DIRECTION:
Return, word for word, every line that follows.
_____
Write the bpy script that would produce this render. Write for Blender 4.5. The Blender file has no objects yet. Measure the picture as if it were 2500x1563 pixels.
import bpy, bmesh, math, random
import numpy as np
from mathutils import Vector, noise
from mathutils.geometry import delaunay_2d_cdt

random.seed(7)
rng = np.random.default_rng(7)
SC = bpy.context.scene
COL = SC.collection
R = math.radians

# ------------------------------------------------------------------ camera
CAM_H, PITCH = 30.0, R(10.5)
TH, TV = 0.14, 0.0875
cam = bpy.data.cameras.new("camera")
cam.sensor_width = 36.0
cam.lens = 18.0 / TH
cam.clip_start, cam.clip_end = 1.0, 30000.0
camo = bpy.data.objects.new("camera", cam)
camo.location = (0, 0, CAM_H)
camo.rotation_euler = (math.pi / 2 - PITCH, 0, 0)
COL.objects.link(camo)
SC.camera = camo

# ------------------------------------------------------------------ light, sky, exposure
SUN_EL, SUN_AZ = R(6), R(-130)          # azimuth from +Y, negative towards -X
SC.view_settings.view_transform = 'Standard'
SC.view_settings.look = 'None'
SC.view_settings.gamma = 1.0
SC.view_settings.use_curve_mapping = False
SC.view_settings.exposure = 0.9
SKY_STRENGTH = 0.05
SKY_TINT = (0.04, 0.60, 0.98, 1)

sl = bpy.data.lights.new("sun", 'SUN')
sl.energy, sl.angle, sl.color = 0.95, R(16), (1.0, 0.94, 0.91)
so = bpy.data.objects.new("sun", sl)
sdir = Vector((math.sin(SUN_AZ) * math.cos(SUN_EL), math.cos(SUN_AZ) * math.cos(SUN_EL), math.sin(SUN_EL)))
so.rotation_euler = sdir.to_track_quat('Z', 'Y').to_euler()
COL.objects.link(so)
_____
SOLUTION TO THE PROBLEM:
Write the bpy script that would produce this render. Write for Blender 4.5. The Blender file has no objects yet. Measure the picture as if it were 2500x1563 pixels.
import bpy, bmesh, math, random
import numpy as np
from mathutils import Vector, noise
from mathutils.geometry import delaunay_2d_cdt

random.seed(7)
rng = np.random.default_rng(7)
SC = bpy.context.scene
COL = SC.collection
R = math.radians

# ------------------------------------------------------------------ camera
CAM_H, PITCH = 30.0, R(10.5)
TH, TV = 0.14, 0.0875
cam = bpy.data.cameras.new("camera")
cam.sensor_width = 36.0
cam.lens = 18.0 / TH
cam.clip_start, cam.clip_end = 1.0, 30000.0
camo = bpy.data.objects.new("camera", cam)
camo.location = (0, 0, CAM_H)
camo.rotation_euler = (math.pi / 2 - PITCH, 0, 0)
COL.objects.link(camo)
SC.camera = camo

# ------------------------------------------------------------------ light, sky, exposure
SUN_EL, SUN_AZ = R(6), R(-130)          # azimuth from +Y, negative towards -X
SC.view_settings.view_transform = 'Standard'
SC.view_settings.look = 'None'
SC.view_settings.gamma = 1.0
SC.view_settings.use_curve_mapping = False
SC.view_settings.exposure = 0.9
SKY_STRENGTH = 0.05
SKY_TINT = (0.04, 0.60, 0.98, 1)

sl = bpy.data.lights.new("sun", 'SUN')
sl.energy, sl.angle, sl.color = 0.95, R(16), (1.0, 0.94, 0.91)
so = bpy.data.objects.new("sun", sl)
sdir = Vector((math.sin(SUN_AZ) * math.cos(SUN_EL), math.cos(SUN_AZ) * math.cos(SUN_EL), math.sin(SUN_EL)))
so.rotation_euler = sdir.to_track_quat('Z', 'Y').to_euler()
COL.objects.link(so)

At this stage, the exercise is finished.